Les alliés firent encore mine de vouloir entreprendre et se rapprochèrent un moment de la Dender ; Condé ne leur permit de rien tenter. Nous le trouvons le 2 octobre aux environs de Lessine, tranquillement occupé à pourvoir les places avancées, à les garnir de fourrages et de vivres. Docile à une consigne rigoureuse, il fait aussi détruire ou incendier tout ce qui peut servir à l’ennemi. Les alliés se séparent; le prince d’Orange va rejoindre M. de Rabenhaupt au siège de Grave.

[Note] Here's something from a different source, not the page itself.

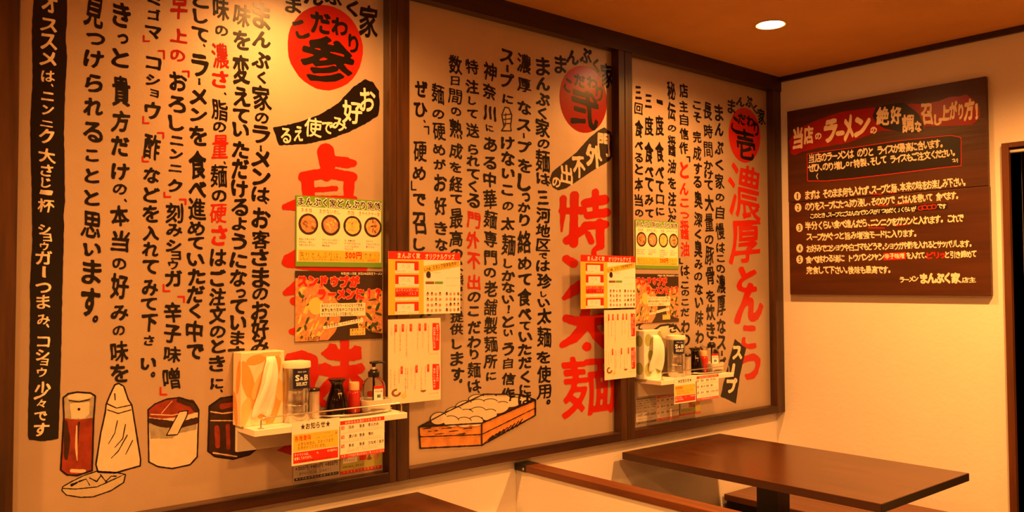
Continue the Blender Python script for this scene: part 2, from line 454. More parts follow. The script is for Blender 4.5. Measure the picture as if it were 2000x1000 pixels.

Les Espagnols retournent dans leurs garnisons, et les Impériaux marchent vers la Meuse. Le 12 octobre, M. le Prince rentre à Tournay. Il avait été repris par la goutte et fut plusieurs jours sans pouvoir écrire. Le Roi l’avait autorisé à « s’en retourner dès qu’il le jugeroit à propos » ; mais, plus que jamais attaché à la discipline, Condé se rappelait aussi à quelles insinuations il avait été jadis exposé pour avoir profité d’une autorisation officieuse[1]. Quoiqu’il eût « un extrême besoin de faire des remèdes »[2], il demanda qu’on lui fît « savoir précisément l’intention du Roy pour mon retour; car si Sa Majesté laissoit cela à mon choix, je courrois risque de demeurer bien longtemps icy sans nécessité, n’y ayant guère d’apparence de quitter une armée que l’on commande sans un congé exprès du Roy »[3]. La réponse ne se fît pas attendre: « Je désire

  1. 1643, Secours d’Allemagne, t. IV, pp. 227-228.
  2. M. le Duc à Gourville, 16 octobre 1674. A. C.
  3. M. le Prince à Le Tellier ; Tournay, 19 octobre 1674. A. C. (minute).